What is the way forward?

The constitution mandates the Supreme Court to have two types of jurisdiction: original and appellate jurisdiction. The court therefore is not only seen as an arbiter of constitutional disputes but also as a plenary body to settle the law of the land.  The constituent Assembly believed that the Supreme Court would exercise its discretion in choosing its own scope of work and assumed that the Supreme Court would not be a body to settle ordinary disputes that had no larger public bearing. It instead believed that the lower judiciary and various high courts would be equipped to dispense such mundane matters. Thus, the Supreme Courts interference in mundane disputes today is not to be seen as a product of any structural problem but rather its own deliberate decision to use its power to grant special leave to interfere in mundane disputes. So, with this state of affairs, it is argued that the establishment of NCA would not reduce the burden on the Supreme Court. Thus, the Supreme Court must use its authority to grant special leave only in exceptional cases, where a particular interpretation of a law is required for definite resolution.

It is considered the issues concerning the Indian Judiciary as a whole are deep rooted for the NCA to offer a solution. It is suggested that focus should be made to strengthen the base of judicial edifice instead of trying to alter the core structure of the judiciary. Thus, the solution lies in the adoption of bottom up approach. What the NCA aims to achieve can be easily achieved by strengthening the lower judiciary. Correspondingly, the high courts can be viewed as a regular and in majority of the cases, a final appellate court. To achieve this, socially conscious and meritorious candidates who adhere to the best constitutional values has to be elevated as judges to our subordinate judiciary and the high courts. This would free Supreme Court from acting as a routine court of appeal and will reduce its burden of acting as a corrector of simple errors.

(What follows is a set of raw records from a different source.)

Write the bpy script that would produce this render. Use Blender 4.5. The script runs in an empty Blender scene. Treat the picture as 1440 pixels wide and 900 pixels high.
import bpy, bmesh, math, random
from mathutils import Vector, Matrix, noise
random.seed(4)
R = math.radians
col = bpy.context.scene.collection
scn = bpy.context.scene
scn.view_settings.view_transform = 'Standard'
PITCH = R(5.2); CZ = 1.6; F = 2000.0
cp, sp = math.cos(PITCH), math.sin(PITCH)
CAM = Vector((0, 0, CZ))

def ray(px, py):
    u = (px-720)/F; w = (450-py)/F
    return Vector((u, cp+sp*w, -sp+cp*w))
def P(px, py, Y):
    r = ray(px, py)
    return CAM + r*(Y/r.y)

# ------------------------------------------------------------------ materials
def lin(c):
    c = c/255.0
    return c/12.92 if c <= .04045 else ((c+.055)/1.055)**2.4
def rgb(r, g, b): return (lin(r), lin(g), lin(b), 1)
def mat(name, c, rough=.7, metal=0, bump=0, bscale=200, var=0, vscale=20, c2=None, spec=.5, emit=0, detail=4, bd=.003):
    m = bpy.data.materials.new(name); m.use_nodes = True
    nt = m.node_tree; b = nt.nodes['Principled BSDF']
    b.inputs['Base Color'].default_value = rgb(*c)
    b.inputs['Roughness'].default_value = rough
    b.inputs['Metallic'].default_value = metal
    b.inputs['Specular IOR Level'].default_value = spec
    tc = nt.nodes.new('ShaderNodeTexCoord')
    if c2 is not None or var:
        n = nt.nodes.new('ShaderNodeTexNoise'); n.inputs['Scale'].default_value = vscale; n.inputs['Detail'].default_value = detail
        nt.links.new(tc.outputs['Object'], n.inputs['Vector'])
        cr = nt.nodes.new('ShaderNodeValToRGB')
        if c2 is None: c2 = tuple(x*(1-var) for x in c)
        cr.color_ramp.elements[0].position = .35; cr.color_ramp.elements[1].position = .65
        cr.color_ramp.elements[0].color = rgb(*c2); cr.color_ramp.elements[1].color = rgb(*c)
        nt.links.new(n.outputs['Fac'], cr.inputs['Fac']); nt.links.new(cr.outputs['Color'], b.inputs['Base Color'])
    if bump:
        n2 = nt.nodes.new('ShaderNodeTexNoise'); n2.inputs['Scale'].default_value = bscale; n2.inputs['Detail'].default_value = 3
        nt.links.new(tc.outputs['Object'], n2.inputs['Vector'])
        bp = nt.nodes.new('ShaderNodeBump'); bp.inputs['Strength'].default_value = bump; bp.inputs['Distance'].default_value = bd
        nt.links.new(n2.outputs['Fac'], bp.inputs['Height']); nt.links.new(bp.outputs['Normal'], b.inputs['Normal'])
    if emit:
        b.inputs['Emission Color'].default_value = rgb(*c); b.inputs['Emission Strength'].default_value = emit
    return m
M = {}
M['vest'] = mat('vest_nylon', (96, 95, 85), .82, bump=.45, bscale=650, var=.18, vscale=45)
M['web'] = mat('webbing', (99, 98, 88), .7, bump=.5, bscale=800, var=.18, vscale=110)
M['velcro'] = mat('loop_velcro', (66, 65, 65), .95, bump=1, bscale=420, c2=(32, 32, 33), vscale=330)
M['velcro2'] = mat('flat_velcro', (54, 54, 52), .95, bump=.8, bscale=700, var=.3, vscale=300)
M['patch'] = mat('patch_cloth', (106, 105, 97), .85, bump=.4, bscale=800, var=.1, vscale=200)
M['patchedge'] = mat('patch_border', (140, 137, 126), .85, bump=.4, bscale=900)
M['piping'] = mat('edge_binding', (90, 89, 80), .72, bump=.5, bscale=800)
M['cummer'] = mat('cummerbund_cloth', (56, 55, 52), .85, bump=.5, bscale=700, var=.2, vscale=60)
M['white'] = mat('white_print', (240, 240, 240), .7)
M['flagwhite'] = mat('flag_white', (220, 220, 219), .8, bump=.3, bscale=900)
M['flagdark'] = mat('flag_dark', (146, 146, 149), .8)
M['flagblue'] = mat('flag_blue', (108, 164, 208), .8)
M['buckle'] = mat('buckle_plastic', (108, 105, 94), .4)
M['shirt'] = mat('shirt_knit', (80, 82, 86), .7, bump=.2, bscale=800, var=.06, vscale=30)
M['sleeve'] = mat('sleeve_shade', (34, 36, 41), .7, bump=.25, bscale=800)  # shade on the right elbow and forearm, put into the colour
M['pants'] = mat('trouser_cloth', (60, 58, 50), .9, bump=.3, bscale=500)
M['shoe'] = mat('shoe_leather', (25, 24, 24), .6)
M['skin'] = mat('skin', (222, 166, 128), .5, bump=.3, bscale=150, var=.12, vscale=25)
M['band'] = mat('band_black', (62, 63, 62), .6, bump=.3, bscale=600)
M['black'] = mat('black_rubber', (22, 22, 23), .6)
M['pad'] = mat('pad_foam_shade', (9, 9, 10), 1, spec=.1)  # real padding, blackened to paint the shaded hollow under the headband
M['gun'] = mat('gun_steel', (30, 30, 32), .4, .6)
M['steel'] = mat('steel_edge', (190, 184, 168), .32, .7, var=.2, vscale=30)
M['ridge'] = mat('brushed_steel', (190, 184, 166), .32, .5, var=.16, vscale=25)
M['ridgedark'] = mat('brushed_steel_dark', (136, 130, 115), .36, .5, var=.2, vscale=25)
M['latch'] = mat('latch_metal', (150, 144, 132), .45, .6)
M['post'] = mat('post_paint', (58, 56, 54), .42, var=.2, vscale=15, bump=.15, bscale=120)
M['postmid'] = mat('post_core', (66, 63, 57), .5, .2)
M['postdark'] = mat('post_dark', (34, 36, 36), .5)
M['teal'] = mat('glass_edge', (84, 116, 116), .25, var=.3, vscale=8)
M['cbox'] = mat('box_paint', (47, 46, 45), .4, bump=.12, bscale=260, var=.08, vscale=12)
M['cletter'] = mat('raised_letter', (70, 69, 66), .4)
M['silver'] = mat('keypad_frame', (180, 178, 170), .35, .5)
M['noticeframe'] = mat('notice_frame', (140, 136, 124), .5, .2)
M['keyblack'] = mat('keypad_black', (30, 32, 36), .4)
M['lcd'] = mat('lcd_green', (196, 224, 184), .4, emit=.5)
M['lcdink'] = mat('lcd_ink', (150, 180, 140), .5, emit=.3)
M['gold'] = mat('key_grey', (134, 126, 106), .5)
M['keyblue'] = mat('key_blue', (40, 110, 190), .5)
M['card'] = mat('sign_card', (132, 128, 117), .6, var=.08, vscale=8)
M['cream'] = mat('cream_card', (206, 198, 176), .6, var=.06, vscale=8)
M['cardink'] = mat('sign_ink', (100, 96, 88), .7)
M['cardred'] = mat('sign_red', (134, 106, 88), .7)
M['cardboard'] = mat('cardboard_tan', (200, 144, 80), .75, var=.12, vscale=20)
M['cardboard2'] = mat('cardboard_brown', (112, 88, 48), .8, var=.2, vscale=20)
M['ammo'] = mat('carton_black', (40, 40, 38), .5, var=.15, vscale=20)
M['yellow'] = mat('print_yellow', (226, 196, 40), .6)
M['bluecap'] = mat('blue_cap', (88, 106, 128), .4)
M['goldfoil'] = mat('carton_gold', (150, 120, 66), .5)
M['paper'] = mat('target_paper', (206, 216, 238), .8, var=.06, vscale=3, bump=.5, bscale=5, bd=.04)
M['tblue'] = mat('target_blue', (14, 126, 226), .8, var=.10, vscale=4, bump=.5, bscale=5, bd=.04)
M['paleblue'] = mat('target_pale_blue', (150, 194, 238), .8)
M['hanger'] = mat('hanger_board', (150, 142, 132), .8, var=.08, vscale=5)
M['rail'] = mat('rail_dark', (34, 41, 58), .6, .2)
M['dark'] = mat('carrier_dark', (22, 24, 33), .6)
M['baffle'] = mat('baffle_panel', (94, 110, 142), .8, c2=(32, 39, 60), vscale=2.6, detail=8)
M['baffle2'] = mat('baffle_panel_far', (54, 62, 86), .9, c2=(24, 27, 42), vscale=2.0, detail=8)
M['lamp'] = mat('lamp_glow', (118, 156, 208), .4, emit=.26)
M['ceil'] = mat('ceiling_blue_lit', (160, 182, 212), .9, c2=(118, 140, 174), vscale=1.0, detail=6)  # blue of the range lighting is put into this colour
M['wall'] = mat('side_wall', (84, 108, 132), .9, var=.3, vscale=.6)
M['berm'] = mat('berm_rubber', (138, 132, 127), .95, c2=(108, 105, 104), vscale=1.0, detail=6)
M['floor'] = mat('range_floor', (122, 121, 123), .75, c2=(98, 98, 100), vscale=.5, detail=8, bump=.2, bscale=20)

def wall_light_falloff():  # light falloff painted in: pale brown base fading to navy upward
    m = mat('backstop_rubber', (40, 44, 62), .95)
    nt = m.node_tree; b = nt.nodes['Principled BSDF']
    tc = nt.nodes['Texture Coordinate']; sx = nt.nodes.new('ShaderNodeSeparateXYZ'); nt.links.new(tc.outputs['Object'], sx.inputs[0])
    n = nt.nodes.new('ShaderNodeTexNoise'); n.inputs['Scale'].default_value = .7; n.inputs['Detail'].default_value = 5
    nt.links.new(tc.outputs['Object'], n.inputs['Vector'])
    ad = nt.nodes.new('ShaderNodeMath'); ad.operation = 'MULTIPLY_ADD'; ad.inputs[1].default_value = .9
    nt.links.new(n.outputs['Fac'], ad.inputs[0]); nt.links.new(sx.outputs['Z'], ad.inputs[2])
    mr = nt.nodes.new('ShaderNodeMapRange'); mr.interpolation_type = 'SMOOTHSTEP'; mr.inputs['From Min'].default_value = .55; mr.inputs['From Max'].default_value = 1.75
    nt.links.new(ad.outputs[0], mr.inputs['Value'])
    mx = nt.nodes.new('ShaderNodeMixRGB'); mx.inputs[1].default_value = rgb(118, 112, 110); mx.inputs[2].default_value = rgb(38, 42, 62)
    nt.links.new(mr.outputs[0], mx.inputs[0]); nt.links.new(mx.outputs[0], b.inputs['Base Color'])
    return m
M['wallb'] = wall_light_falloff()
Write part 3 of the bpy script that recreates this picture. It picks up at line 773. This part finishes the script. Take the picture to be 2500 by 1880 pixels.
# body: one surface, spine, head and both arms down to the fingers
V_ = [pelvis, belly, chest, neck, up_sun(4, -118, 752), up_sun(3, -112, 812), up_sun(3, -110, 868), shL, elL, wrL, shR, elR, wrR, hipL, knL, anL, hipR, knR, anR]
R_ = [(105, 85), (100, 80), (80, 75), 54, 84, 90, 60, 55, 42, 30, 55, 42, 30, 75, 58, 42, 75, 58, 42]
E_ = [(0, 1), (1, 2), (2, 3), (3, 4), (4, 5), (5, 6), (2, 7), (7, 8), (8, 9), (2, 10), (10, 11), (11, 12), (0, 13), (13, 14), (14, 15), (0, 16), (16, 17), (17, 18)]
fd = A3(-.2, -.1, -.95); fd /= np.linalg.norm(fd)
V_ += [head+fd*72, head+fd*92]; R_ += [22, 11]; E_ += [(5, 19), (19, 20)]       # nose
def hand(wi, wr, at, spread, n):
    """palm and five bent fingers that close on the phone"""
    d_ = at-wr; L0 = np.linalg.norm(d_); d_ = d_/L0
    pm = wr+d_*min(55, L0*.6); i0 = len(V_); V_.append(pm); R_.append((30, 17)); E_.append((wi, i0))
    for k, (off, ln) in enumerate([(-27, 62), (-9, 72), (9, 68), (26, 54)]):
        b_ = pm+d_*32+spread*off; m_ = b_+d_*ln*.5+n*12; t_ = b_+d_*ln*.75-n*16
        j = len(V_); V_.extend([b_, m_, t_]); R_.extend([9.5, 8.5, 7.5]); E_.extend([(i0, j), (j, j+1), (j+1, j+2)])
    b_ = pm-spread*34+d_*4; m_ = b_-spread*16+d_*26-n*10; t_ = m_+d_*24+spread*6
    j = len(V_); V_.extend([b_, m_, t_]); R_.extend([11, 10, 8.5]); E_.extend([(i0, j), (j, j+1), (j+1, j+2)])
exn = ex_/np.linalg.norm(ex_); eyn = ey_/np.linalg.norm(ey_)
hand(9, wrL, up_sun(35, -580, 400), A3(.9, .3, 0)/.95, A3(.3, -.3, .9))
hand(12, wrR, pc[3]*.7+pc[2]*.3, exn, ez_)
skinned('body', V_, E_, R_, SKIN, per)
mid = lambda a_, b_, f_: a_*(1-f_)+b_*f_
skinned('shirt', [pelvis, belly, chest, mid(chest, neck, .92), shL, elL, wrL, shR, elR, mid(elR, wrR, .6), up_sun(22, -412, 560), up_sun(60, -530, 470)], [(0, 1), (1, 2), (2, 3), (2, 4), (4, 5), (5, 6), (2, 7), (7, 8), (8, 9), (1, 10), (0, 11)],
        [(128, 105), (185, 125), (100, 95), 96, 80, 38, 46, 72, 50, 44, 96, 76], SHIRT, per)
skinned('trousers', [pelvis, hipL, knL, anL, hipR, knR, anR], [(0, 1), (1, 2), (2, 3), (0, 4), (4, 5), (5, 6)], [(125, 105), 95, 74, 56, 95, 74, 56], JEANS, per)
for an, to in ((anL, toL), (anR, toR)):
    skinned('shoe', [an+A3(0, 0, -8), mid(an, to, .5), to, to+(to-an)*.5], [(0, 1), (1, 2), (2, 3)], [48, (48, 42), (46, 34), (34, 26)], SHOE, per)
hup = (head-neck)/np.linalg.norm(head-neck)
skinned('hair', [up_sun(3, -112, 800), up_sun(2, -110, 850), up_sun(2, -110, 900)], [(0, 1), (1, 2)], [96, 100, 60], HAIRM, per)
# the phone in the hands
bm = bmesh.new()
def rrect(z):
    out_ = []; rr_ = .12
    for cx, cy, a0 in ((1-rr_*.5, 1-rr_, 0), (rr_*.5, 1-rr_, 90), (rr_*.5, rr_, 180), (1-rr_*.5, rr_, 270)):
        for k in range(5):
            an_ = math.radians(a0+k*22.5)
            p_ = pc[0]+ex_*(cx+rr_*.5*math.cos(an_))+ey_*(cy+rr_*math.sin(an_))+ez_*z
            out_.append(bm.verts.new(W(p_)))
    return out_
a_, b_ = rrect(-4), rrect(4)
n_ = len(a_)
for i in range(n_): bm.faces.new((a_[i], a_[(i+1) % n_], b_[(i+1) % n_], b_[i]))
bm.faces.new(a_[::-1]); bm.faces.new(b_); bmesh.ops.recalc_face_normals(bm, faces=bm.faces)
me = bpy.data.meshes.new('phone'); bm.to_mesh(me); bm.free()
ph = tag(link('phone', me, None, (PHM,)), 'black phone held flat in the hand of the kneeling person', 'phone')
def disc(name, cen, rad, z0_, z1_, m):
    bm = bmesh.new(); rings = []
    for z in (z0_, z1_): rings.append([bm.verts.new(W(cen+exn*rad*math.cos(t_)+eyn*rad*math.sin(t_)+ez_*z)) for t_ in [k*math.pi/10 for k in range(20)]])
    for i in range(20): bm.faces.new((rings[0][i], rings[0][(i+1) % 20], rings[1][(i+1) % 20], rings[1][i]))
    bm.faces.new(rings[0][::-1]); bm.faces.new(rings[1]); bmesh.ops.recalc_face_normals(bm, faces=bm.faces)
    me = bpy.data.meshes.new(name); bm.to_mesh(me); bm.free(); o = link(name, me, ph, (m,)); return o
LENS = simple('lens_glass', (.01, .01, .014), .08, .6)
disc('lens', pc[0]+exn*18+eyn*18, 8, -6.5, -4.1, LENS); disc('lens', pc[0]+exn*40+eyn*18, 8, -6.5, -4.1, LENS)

According to the data released by the National Judicial Data Grid (NJDG), civil cases are not likely to get fully disposed of and the criminal cases will take more than 30 years to get disposed off from the files of India’s lower courts. So, the need of the hour is a more robust subordinate judiciary in the place of the feeble infrastructure to support our justice delivery system. This will negate any need on the part of majority of litigants to approach the Supreme Court. Also, the practice of using High Courts as a mere stepping-stone towards the end of judicial hierarchy should be discouraged and its glory should be restored.

Conclusion

An institution which pulls up several other bodies for defects and deficiencies must be above criticism of any nature. A strong political will is needed to effect changes to ensure smooth and effective functioning of the Supreme Court.